Sourcing good leather is a tough task but living in Chennai with its proximity to leather industries helps. Dhruva, who says she tries to source the best quality leather, makes sure that she doesn't let a single scrap go to waste. She now plans to expand into open footwear and lifestyle products.

So why are women so obsessed with handbags? Patel says she understands the mind of bagwatis (Remember the Hermes in Zindagi Na Mile Dobara ?). "A bag is an extension of oneself and represents one's moods, personality and cravings. Bags share our happiest and saddest moments and that's the reason we cannot have enough of them. "


Desi purse strings


Meera Mahadevia started off designing garments. She soon noticed that her customers often walked in wearing Indian clothes but the bags they carried were Western brands. "The bags jarred against the Indian textiles. So I decided to start designing bags rooted in the Indian sensibility, " says Meera, whose bag venture dates as far back as 1985.

True to the spirit with which she started her venture, her bags draw from a wide range of Indian techniques and textiles. Her designs have been inspired by the wood carvings of South India, the gold-leaf work of Rajasthan, the inlay work of Agra and also Buddhist textiles. The clutches, couture bags and totes are made with a wide range of materials including brass, copper, hand-painted leather, precious and semi-precious stones. Meera further ensures that each of her handbags is "completely handmade" as she believes that "the human hand is the best manufacturing tool". All these add up to unique, one-of-a-kind pieces which are both contemporary and traditional.
"My bags are meant for women with a discerning eye, those who can look beyond a brand name, " says Meera, who exports to the US, the UK, Japan, the Middle East and other countries. Her handbags are used by Bollywood celebrities like Rekha, Kareena
Kapoor and Bipashu Basu. Meera's bags are showcased at the Newark Museum Gallery in the US. where she was honoured for her contribution to design.
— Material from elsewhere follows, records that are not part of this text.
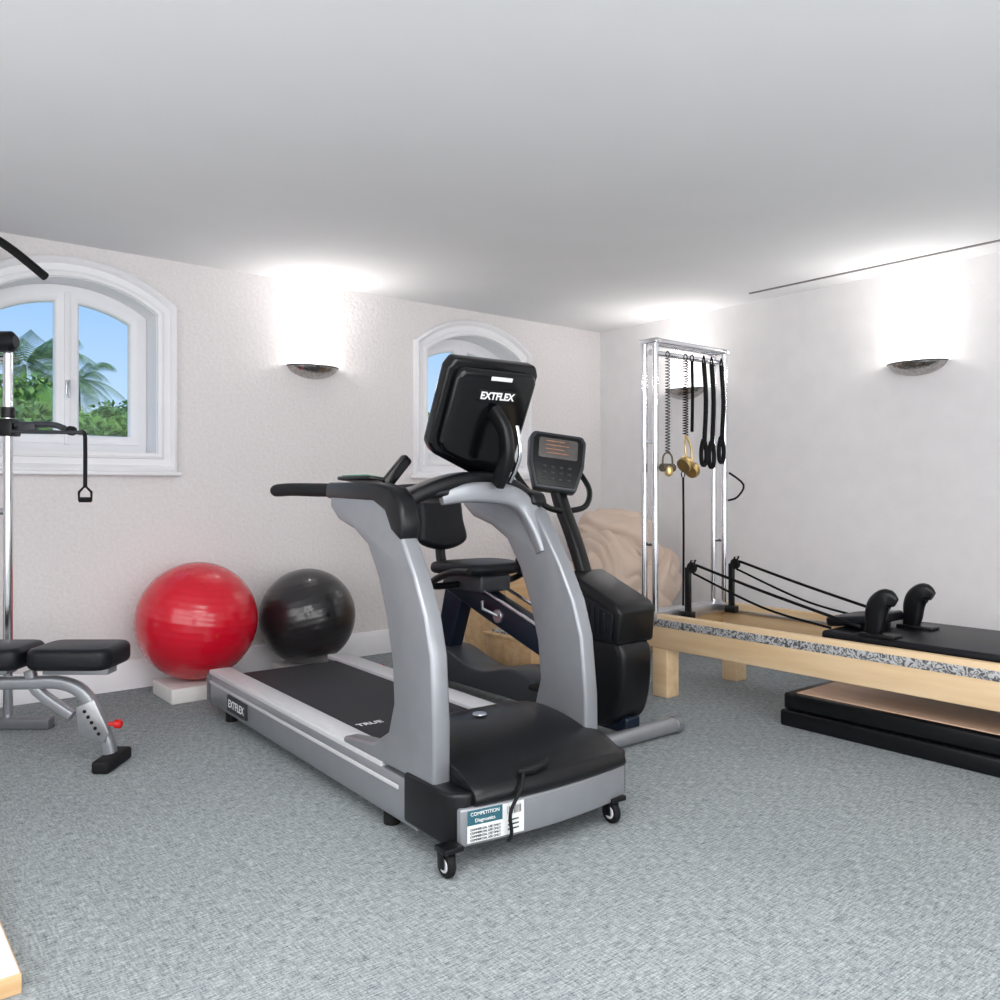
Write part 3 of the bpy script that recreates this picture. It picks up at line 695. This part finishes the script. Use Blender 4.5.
g=G(); g.cyl((3.515,yy,1.22),.022,.10,'X'); g.tube([(3.475,yy,1.22),(3.48,yy,1.28),(3.515,yy,1.30),(3.55,yy,1.28),(3.555,yy,1.22)],.005,sub=4); g.lathe([(0,-.03),(.02,-.02),(.024,0),(.02,.02),(0,.03)],20,1,Matrix.Translation((3.50,yy-.02,1.20))); g.out('spring_handle',[m_trunk,m_brass],s1)
s2=hang('exercise_spring',3.665,yy,1.40,1.81,m_rope,'dark coil spring with brass pulleys hanging from the tower bar','spring',.014,.014)
g=G(); 
for dx,dz in ((-.025,.005),(.035,-.025)): g.lathe([(0,-.02),(.040,-.02),(.044,-.008),(.034,0),(.044,.008),(.040,.02),(0,.02)],28,0,Matrix.Translation((3.675+dx,yy-.01,1.235+dz))@Matrix.Rotation(R(60),4,'Y'))
g.tube([(3.665,yy,1.40),(3.65,yy-.01,1.33),(3.665,yy-.01,1.24)],.006,sub=4); g.tube([(3.67,yy,1.40),(3.70,yy-.01,1.33),(3.71,yy-.01,1.22)],.006,sub=4)
g.out('brass_pulley',m_brass,s2)
hang('rope',3.645,yy,.47,1.17,m_rope,'thin black rope hanging down to the reformer frame','rope',0,.006)
hang('rope',3.715,yy-.005,1.42,1.81,m_rope,'black braided cord hanging from the tower bar','rope',0,.009)
for x,z0,lab in ((3.825,1.25,'black fabric strap hanging from the tower bar'),(3.895,1.24,'black fabric strap hanging from the tower bar'),(3.985,1.27,'black padded strap loop hanging beside the chrome pole')):
    g=G(); g.sweep([(x,yy,1.81),(x+.006,yy-.01,1.6),(x,yy-.004,z0+.12)],rrect(.03,.012,.003,2),up=(0,1,0),sub=4)
    g.sweep([(x,yy,z0+.13),(x-.022,yy,z0+.07),(x-.016,yy,z0),(x+.016,yy,z0),(x+.022,yy,z0+.07)],rrect(.028,.012,.003,2),up=(0,1,0),sub=5,closed=True)
    g.tube([(x-.012,yy,1.81),(x,yy,1.85),(x+.012,yy,1.81)],.004,sub=4)
    g.out('hand_strap',m_rope,label=lab,category='strap',group='straps on the tower')
for k,(x0,x1,ya,yb) in enumerate(((3.485,4.1,.72,2.23),(3.50,4.1,.72,2.22))):
    g=G(); g.box((x0,ya,k*.077),(x1,yb,k*.077+.075),.012)
    if k: g.box((x0+.035,ya+.04,k*.077+.07),(x1-.045,yb-.05,k*.077+.079),.002,1)
    g.out('exercise_mat',[m_blk,m_tan],label='flat black padded board %s'%('with tan wooden top under the reformer' if k else 'lying on carpet beneath another board'),category='padded board')

# ------------------------------------------------------------------ weight bench
RB=math.atan2(-.628,.778)
Bn=empty('weight_bench',(.895,3.57,0),'adjustable weight bench with black pads and silver frame','weight bench',RB)
g=G(); g.prism(rrect(.33,.26,.06,6),'Z',.40,.485,.024,mtx=Matrix.Translation((-.13,0,0)),ang=40); g.out('seat_pad',m_blks,Bn,sharp=50)
g=G(); g.prism(rrect(.80,.26,.06,6),'Z',.40,.485,.024,mtx=Matrix.Translation((-.715,0,0)),ang=40); g.out('back_pad',m_blks,Bn,sharp=50)
g=G(); g.sweep([(-1.1,0,.33),(-.4,0,.33),(-.2,0,.33),(-.1,0,.27),(-.03,0,.12),(-.01,0,.05)],rrect(.05,.05,.015,3),up=(0,1,0),sub=4)
g.box((-.26,-.04,.37),(.0,.04,.40),.005); g.box((-1.1,-.04,.37),(-.4,.04,.40),.005)
g.sweep([(-.33,0,.38),(-.3,0,.30),(-.16,0,.2)],rrect(.04,.04,.01,3),up=(0,1,0),sub=4)
g.sweep([(-1.1,0,.33),(-1.2,0,.04)],rrect(.05,.06,.015,3),up=(0,1,0))
g.out('bench_frame',m_sil,Bn)
g=G(); g.prism([(-.12,.13),(-.13,.24),(-.06,.27),(-.0,.14),(-.02,.10)],'Y',-.034,-.028,.002); g.out('adjustment_plate',m_alu,Bn)
g=G()
for k in range(5): g.cyl((-.095+k*.014,-.036,.225-k*.022),.007,.004,'Y')
g.out('adjustment_holes',m_rub,Bn)
g=G(); g.cyl((.035,-.03,.175),.018,.03,'X',24,.006); g.cyl((.012,-.03,.175),.008,.03,'X'); g.out('lock_knob',m_redp,Bn)
g=G(); g.box((-.035,-.11,.0),(.035,.10,.05),.012); g.out('floor_foot',m_rub,Bn)
g=G(); g.box((-1.23,-.22,.0),(-1.17,.22,.055),.008); g.out('floor_foot',m_sil,Bn)
# ------------------------------------------------------------------ cable station
St=empty('cable_station',(.665,4.47,0),'chrome cable weight station with black handles beside the window','gym station',RB)
g=G(); g.tube([(0,0,.05),(0,0,1.76)],.021,seg=24); g.out('guide_pole',m_chr,St)
g=G(); g.box((-.9,-.06,0),(.22,.0,.05),.008); g.box((-.9,-.4,0),(-.84,.12,.05),.008); g.out('base_beam',m_gry,St)
g=G(); g.box((-.36,-.03,.05),(-.30,.03,2.2),.006); g.box((-.6,-.03,2.2),(-.12,.03,2.26),.006); g.out('upright',m_sil,St)
g=G()
for k in range(10): g.box((-.62,-.08,.08+k*.05),(-.40,.08,.125+k*.05),.003)
g.out('weight_stack',m_blk,St)
for z in (1.0,1.71): G().tube([(-.31,0,z),(0,0,z)],.018).out('pole_brace',m_chr,St)
g=G(); g.cyl((-.02,-.03,1.785),.048,.15,'X',32,.02); g.out('roller_pad',m_blks,St)
g=G(); g.tube([(-.35,0,2.20),(-.2,-.02,2.28),(-.06,-.03,2.275),(0,-.03,2.23)],.014,sub=5); b1=g.out('pull_bar',m_chr,St)
g=G(); g.tube([(-.03,-.03,2.255),(.05,-.03,2.20),(.19,-.03,2.085)],.02,sub=4); g.out('grip',m_rub,b1)
g=G(); g.box((-.04,-.04,1.35),(.04,.04,1.43),.008); g.cyl((.0,0,1.46),.03,.05); ad=g.out('sliding_collar',m_blk,St)
g=G(); g.tube([(.03,-.01,1.40),(.2,-.01,1.405),(.27,-.01,1.385)],.014,sub=3); g.tube([(.03,-.03,1.37),(.37,-.03,1.365)],.009); g.box((.06,-.03,1.375),(.14,.0,1.41),.004); g.out('swing_arm',m_dgry,ad)
g=G(); g.cyl((.3,-.01,1.375),.022,.03,'Y',24); g.out('arm_pulley',m_rub,ad)
g=G(); g.tube([(.365,-.03,1.365),(.374,-.03,1.34),(.374,-.03,1.11)],.009,sub=3); g.out('hanging_strap',m_rub,St)
g=G(); g.tube([(.374,-.03,1.12),(.345,-.03,1.09),(.345,-.03,1.055),(.403,-.03,1.055),(.403,-.03,1.09)],.006,closed=True); g.cyl((.374,-.03,1.055),.012,.058,'X'); g.out('stirrup_handle',m_rub,St)

# ------------------------------------------------------------------ board lying on floor
e=empty('floor_board',(-.5,2.08,0),'white-topped thick wooden board lying on carpet','board')
G().box((-.38,0,0),(.836,1.2,.043),.002).out('plywood_core',m_woodx,e)
G().box((-.38,.004,.043),(.832,1.2,.047),.001).out('white_top',m_board,e)

# ------------------------------------------------------------------ camera / light / world
cd=bpy.data.cameras.new('camera'); cd.sensor_width=36; cd.lens=30.13; cd.shift_y=-.01; cd.clip_start=.05
co=bpy.data.objects.new('camera',cd); C.objects.link(co); co.location=(0,0,1.1); co.rotation_euler=(R(90),0,-math.atan2(.628,.778)); S.camera=co
def area(loc,rot,sx,sy,e,col=(1,1,1)):  # added fill lamps out of view, not fixtures of the room
    l=bpy.data.lights.new('fill_light','AREA'); l.shape='RECTANGLE'; l.size=sx; l.size_y=sy; l.energy=e; l.color=col
    o=bpy.data.objects.new('fill_light',l); C.objects.link(o); o.location=loc; o.rotation_euler=rot; return o
area((.5,.3,2.38),(0,0,0),2.0,1.6,62,(1,.995,.99))
area((1.2,-2.5,1.4),(R(90),0,0),4.5,1.8,86,(1,.998,1))
area((-1.5,1.0,1.4),(R(90),0,R(-90)),4.0,1.8,52,(1,.998,1))
area((.3,-.9,.9),(R(180),0,0),2.5,2.0,42,(1,.995,.99))
sun=bpy.data.lights.new('sun','SUN'); sun.energy=3.5; sun.angle=.02
so_=bpy.data.objects.new('sun',sun); C.objects.link(so_)
so_.rotation_euler=(R(45),0,R(20))
w=bpy.data.worlds.new('world'); S.world=w; w.use_nodes=True; nw=w.node_tree; bg=nw.nodes['Background']
tc=nw.nodes.new('ShaderNodeTexCoord'); sx=nw.nodes.new('ShaderNodeSeparateXYZ'); cr=nw.nodes.new('ShaderNodeValToRGB')
cr.color_ramp.elements[0].color=lin((205,228,248)); cr.color_ramp.elements[0].position=0.0
cr.color_ramp.elements[1].color=lin((105,172,240)); cr.color_ramp.elements[1].position=.32
nw.links.new(tc.outputs['Generated'],sx.inputs[0]); nw.links.new(sx.outputs['Z'],cr.inputs[0]); nw.links.new(cr.outputs[0],bg.inputs[0]); bg.inputs[1].default_value=1.15
print('DONE')
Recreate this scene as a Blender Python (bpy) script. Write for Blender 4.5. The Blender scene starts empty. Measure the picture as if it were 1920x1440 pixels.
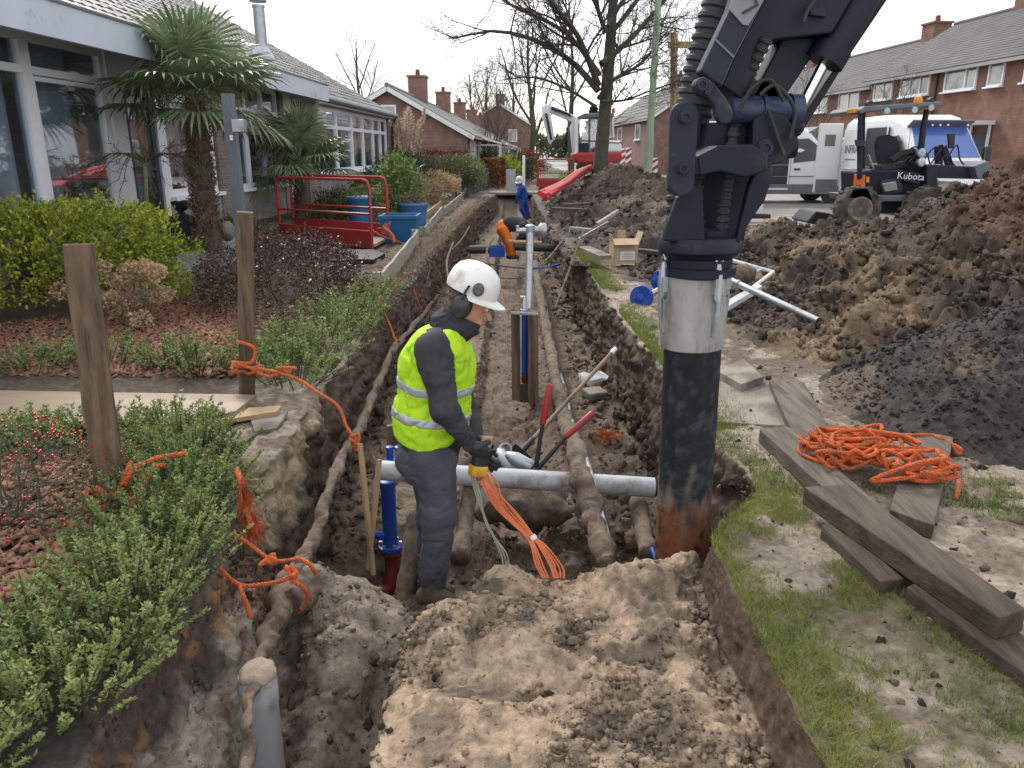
import bpy, math, random
import numpy as np
from mathutils import Vector, Matrix
R = math.radians
C = bpy.context.scene.collection
SC = bpy.context.scene
# ---------------------------------------------------------------- camera
TH = R(16.7); FP = 1450.0; CH = 1.65
cd = bpy.data.cameras.new('camera'); cam = bpy.data.objects.new('camera', cd); C.objects.link(cam)
cam.location = (0, 0, CH); cam.rotation_euler = (R(90) - TH, 0, 0)
cd.sensor_width = 36; cd.lens = FP / 1920 * 36; cd.clip_start = .05; cd.clip_end = 3000
SC.camera = cam
# ---------------------------------------------------------------- world and sun
SUN_EL, SUN_AZ = R(42), R(-24)       # thin-cloud sun ahead of the camera, a little to the left
w = bpy.data.worlds.new('World'); SC.world = w; w.use_nodes = True
nt = w.node_tree; nt.nodes.clear(); N = nt.nodes.new; L = nt.links.new
out = N('ShaderNodeOutputWorld'); sky = N('ShaderNodeTexSky'); sky.sky_type = 'NISHITA'; sky.sun_disc = False
sky.sun_elevation = SUN_EL; sky.sun_rotation = SUN_AZ
b1 = N('ShaderNodeBackground'); b1.inputs[1].default_value = .12; L(sky.outputs[0], b1.inputs[0])
b2 = N('ShaderNodeBackground'); b2.inputs[1].default_value = 1.05; n2_ = N('ShaderNodeTexNoise'); n2_.inputs['Scale'].default_value = 2.6; n2_.inputs['Detail'].default_value = 6; r2_ = N('ShaderNodeMapRange'); r2_.inputs[1].default_value = .36; r2_.inputs[2].default_value = .6; r2_.inputs[3].default_value = .5; r2_.inputs[4].default_value = 1.25; b2.inputs[0].default_value = (1, .985, .97, 1)
tc = N('ShaderNodeTexCoord'); mp = N('ShaderNodeMapping'); mp.inputs['Scale'].default_value = (1.2, 1.2, 4)
nz = N('ShaderNodeTexNoise'); nz.inputs['Scale'].default_value = 1.7; nz.inputs['Detail'].default_value = 7; nz.inputs['Roughness'].default_value = .55
L(tc.outputs['Generated'], mp.inputs[0]); L(mp.outputs[0], nz.inputs['Vector']); L(mp.outputs[0], n2_.inputs['Vector']); L(n2_.outputs[0], r2_.inputs[0]); L(r2_.outputs[0], b2.inputs[1])
rp = N('ShaderNodeValToRGB'); rp.color_ramp.elements[0].position = .36; rp.color_ramp.elements[1].position = .54
rp.color_ramp.elements[0].color = (.3, .3, .3, 1); rp.color_ramp.elements[1].color = (.98, .98, .98, 1)
L(nz.outputs[0], rp.inputs[0])
mx = N('ShaderNodeMixShader'); L(rp.outputs[0], mx.inputs[0]); L(b1.outputs[0], mx.inputs[1]); L(b2.outputs[0], mx.inputs[2])
L(mx.outputs[0], out.inputs[0])
ld = bpy.data.lights.new('sun', 'SUN'); ld.energy = 1.5; ld.angle = R(16); ld.color = (1, .94, .85)
sun = bpy.data.objects.new('sun', ld); C.objects.link(sun); sun.location = (-20, 30, 40)
sd = Vector((math.sin(SUN_AZ) * math.cos(SUN_EL), math.cos(SUN_AZ) * math.cos(SUN_EL), math.sin(SUN_EL)))
sun.rotation_euler = (-sd).to_track_quat('-Z', 'Y').to_euler()
SC.view_settings.view_transform = 'Standard'; SC.view_settings.look = 'None'
SC.view_settings.exposure = 0.95; SC.view_settings.gamma = 1
SC.render.engine = 'CYCLES'; SC.cycles.max_bounces = 6; SC.cycles.use_denoising = True
# ---------------------------------------------------------------- helpers: pixel of the photograph -> point of the place
_c, _s = math.cos(TH), math.sin(TH)
def ray(px, py):
    a = (px - 960) / FP; b = (py - 720) / FP
    return np.array((a, _c - b * _s, -_s - b * _c))
def gp(px, py, z=0.):
    d = ray(px, py); return np.array((0, 0, CH)) + d * ((z - CH) / d[2])
def dp(px, py, Y):
    d = ray(px, py); return np.array((0, 0, CH)) + d * (Y / d[1])
def xp(px, py, X):
    d = ray(px, py); return np.array((0, 0, CH)) + d * (X / d[0])
# ---------------------------------------------------------------- noise
def _h(i, j, k, s):
    n = (i.astype(np.uint32) * np.uint32(374761393) + j.astype(np.uint32) * np.uint32(668265263) + k.astype(np.uint32) * np.uint32(2147483647 - 1274126177) + np.uint32(s * 974711 + 12345))
    n = (n ^ (n >> np.uint32(13))) * np.uint32(1274126177); n = n ^ (n >> np.uint32(16))
    return (n & np.uint32(0xffff)).astype(np.float32) / 32767.5 - 1
def vn(P, sc, seed=0):
    P = np.asarray(P, np.float32) * sc; I = np.floor(P); f = P - I; I = I.astype(np.int64); f = f * f * (3 - 2 * f)
    o = 0
    for a in (0, 1):
        wa = f[:, 0] if a else 1 - f[:, 0]
        for b in (0, 1):
            wb = wa * (f[:, 1] if b else 1 - f[:, 1])
            for c in (0, 1):
                o = o + wb * (f[:, 2] if c else 1 - f[:, 2]) * _h(I[:, 0] + a, I[:, 1] + b, I[:, 2] + c, seed)
    return o
_RT = np.array(Matrix.Rotation(.7, 3, 'X') @ Matrix.Rotation(.9, 3, 'Z') @ Matrix.Rotation(.4, 3, 'Y'), np.float32)
def fbm(P, sc, octv=4, seed=0, gain=.5):
    o = 0; a = 1; P = np.asarray(P, np.float32)
    for i in range(octv):
        P = P @ _RT; o = o + a * vn(P, sc, seed + i); a *= gain; sc *= 2.03
    return o
def billow(P, sc, octv=4, seed=0, gain=.5):
    o = 0; a = 1; P = np.asarray(P, np.float32)
    for i in range(octv):
        P = P @ _RT; o = o + a * (np.abs(vn(P, sc, seed + i)) * 2 - .6); a *= gain; sc *= 2.1
    return o
def sstep(x, a, b):
    t = np.clip((x - a) / (b - a), 0, 1); return t * t * (3 - 2 * t)
# ---------------------------------------------------------------- mesh building
def rot(rx=0, ry=0, rz=0):
    return np.array(Matrix.Rotation(rz, 3, 'Z') @ Matrix.Rotation(ry, 3, 'Y') @ Matrix.Rotation(rx, 3, 'X'))
class MB:
    def __init__(s): s.v = []; s.F = []; s.n = 0
    def add(s, V, F):
        V = np.asarray(V, float).reshape(-1, 3); o = s.n
        s.v.append(V); s.F += [tuple(i + o for i in f) for f in F]; s.n += len(V); return s
    def box(s, c, d, r=None):
        h = np.array(d) / 2; V = np.array([(x, y, z) for x in (-1, 1) for y in (-1, 1) for z in (-1, 1)]) * h
        if r is not None: V = V @ np.asarray(r).T
        return s.add(V + np.array(c), [(0, 1, 3, 2), (4, 6, 7, 5), (0, 4, 5, 1), (2, 3, 7, 6), (0, 2, 6, 4), (1, 5, 7, 3)])
    def tube(s, pts, r, n=8, cap=True):
        P = np.asarray(pts, float); m = len(P); r = np.broadcast_to(np.asarray(r, float), (m,))
        T = np.gradient(P, axis=0); T /= np.linalg.norm(T, axis=1)[:, None] + 1e-12
        u = np.cross(T[0], (0, 0, 1) if abs(T[0][2]) < .9 else (1, 0, 0)); U = []
        for t in T:
            u = u - t * np.dot(u, t); u = u / (np.linalg.norm(u) + 1e-12); U.append(u)
        U = np.array(U); W = np.cross(T, U); a = np.arange(n) / n * 2 * math.pi
        V = P[:, None] + r[:, None, None] * (U[:, None] * np.cos(a)[None, :, None] + W[:, None] * np.sin(a)[None, :, None])
        F = [(i * n + j, i * n + (j + 1) % n, (i + 1) * n + (j + 1) % n, (i + 1) * n + j) for i in range(m - 1) for j in range(n)]
        if cap: F += [tuple(range(n))[::-1], tuple((m - 1) * n + j for j in range(n))]
        return s.add(V.reshape(-1, 3), F)
    def lathe(s, prof, c=(0, 0, 0), n=24, axis=(0, 0, 1), cap=True):   # prof: (radius, height along axis)
        ax = Vector(axis).normalized(); q = np.array(ax.to_track_quat('Z', 'Y').to_matrix()); a = np.arange(n) / n * 2 * math.pi
        V = np.array([[(r * math.cos(t), r * math.sin(t), h) for t in a] for r, h in prof]).reshape(-1, 3) @ q.T + np.array(c); m = len(prof)
        F = [(i * n + j, i * n + (j + 1) % n, (i + 1) * n + (j + 1) % n, (i + 1) * n + j) for i in range(m - 1) for j in range(n)]
        if cap: F += [tuple(range(n))[::-1], tuple((m - 1) * n + j for j in range(n))]
        return s.add(V, F)
    def prism(s, pts, off):                         # polygon swept along a vector
        P = np.asarray(pts, float); n = len(P); V = np.vstack((P, P + np.array(off)))
        return s.add(V, [tuple(range(n))[::-1], tuple(range(n, 2 * n))] + [(i, (i + 1) % n, n + (i + 1) % n, n + i) for i in range(n)])
    def pp(s, px, Y, t):                            # outline seen in the photo, at its own distance Y and real thickness t
        return s.prism([dp(x, y, Y) for x, y in px], (0, t, 0))
    def ball(s, c, r, n=10, m=7, sq=(1, 1, 1), q=None):
        V = [(0, 0, 1)] + [(math.sin(math.pi * i / m) * math.cos(2 * math.pi * j / n), math.sin(math.pi * i / m) * math.sin(2 * math.pi * j / n), math.cos(math.pi * i / m)) for i in range(1, m) for j in range(n)] + [(0, 0, -1)]
        V = np.array(V) * r * np.array(sq)
        if q is not None: V = V @ np.asarray(q).T
        F = [(0, 1 + j, 1 + (j + 1) % n) for j in range(n)] + [(1 + i * n + j, 1 + (i + 1) * n + j, 1 + (i + 1) * n + (j + 1) % n, 1 + i * n + (j + 1) % n) for i in range(m - 2) for j in range(n)]
        k = 1 + (m - 2) * n; F += [(k + j, len(V) - 1, k + (j + 1) % n) for j in range(n)]
        return s.add(V + np.array(c), F)
    def V(s): return np.vstack(s.v) if s.v else np.zeros((0, 3))
def wm(o):
    m = o.matrix_basis.copy()
    while o.parent: o = o.parent; m = o.matrix_basis @ m
    return m
def fmesh(name, V, F, attrs=None, smooth=False, m=None):      # fast: F is an (n, k) array or a list of them
    me = bpy.data.meshes.new(name); Fs = F if isinstance(F, list) else [F]
    V = np.ascontiguousarray(V, np.float32); me.vertices.add(len(V)); me.vertices.foreach_set('co', V.ravel())
    li = np.concatenate([f.ravel() for f in Fs]).astype(np.int32)
    lt = np.concatenate([np.full(len(f), f.shape[1]) for f in Fs]); ls = np.concatenate(([0], np.cumsum(lt)[:-1]))
    me.loops.add(len(li)); me.loops.foreach_set('vertex_index', li)
    me.polygons.add(len(lt)); me.polygons.foreach_set('loop_start', ls.astype(np.int32))
    me.update(calc_edges=True)
    for k, a in (attrs or {}).items():
        a = np.asarray(a, np.float32)
        if a.ndim == 1: me.attributes.new(k, 'FLOAT', 'POINT').data.foreach_set('value', a)
        else:
            at = me.attributes.new(k, 'FLOAT_COLOR', 'POINT'); at.data.foreach_set('color', np.hstack((a, np.ones((len(a), 1)))).astype(np.float32).ravel())
    if smooth: me.polygons.foreach_set('use_smooth', np.ones(len(lt), bool))
    if m: me.materials.append(m)
    me.validate(); return me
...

Meera believes that constant learning is essential for her work. She started out as a textile designer but also completed a Master's degree in Indian Aesthetics from Bombay University four years ago. She also derives inspiration from Bharatanatyam, saying that it ensures her "mind is completely empty, allowing me to connect with energy". Her bags are available at multiple boutiques throughout India such as Kimaya, Melange, and Ogaan. They are priced between Rs. 5, 000 and 25, 000. Meera is currently working on affiliating her company with other brands, both domestic and international. Her new collection for Spring/Summer 2013 will be out in August.


Fair leather friends


The texture of bread crumbs or a fresh track on the radio, anything can trigger an idea. It is this ability to find inspiration in the mundane that drives Ketchup, says Nikhaar Budhiraj, the brains behind the fashion label that makes bags for women.
Two and a half years ago, Nikhaar was all set to begin work at an IT firm after graduating with a degree in computer science. But the global recession put paid to her plans - her offer letter was put on hold and she was jobless for two months. The 24-year-old decided to start on her new career - designing handbags.

Ketchup has been around only for two years and has launched two test collections, but it has managed to impress the market. Nikhaar was one of the accessory designers who got to showcase her collection at the Lakmê Fashion Week, Fall/Winter 2011 in Mumbai. The LFW show was the encouragement she needed to know that she was "on the right track and heading in the right direction". For her, the hardest part of designing a bag is translating abstract ideas into sketches. Designing allows her to combine the imaginative interplay of ideas with technical details - something no engineering class teaches you. "Those classes were 100 per cent mathematics and zero per cent creativity, " says Nikhaar.
Her website says that Ketchup designs bags, which can cost between Rs 5, 000 and 15, 000, "range from feminine to rock-influenced for the fashionable young". Each bag is a limited edition, and aims to provide "affordable luxury for all the beautiful young women in the world".

The Ketchup team consists of Nikhaar, who handles the marketing and designing work, her "master ji" who converts the designs to patterns and craftsmen who fashion the patterns into final products. Ketchup is currently showcasing its collections at multi-designer fashion houses such as Kimaya and Araliya in Pune. These bags are also available at online boutiques such as "designemporia. in" and "indianhanger. com", which offer worldwide shipping. Ketchup has recently started designing a pr?t-a-porter collection as well. Nikhaar, who currently lives in Delhi, intends to further expand Ketchup to make it available in all the metropolitan cities in India. She also intends to set up a website to reach a global clientele.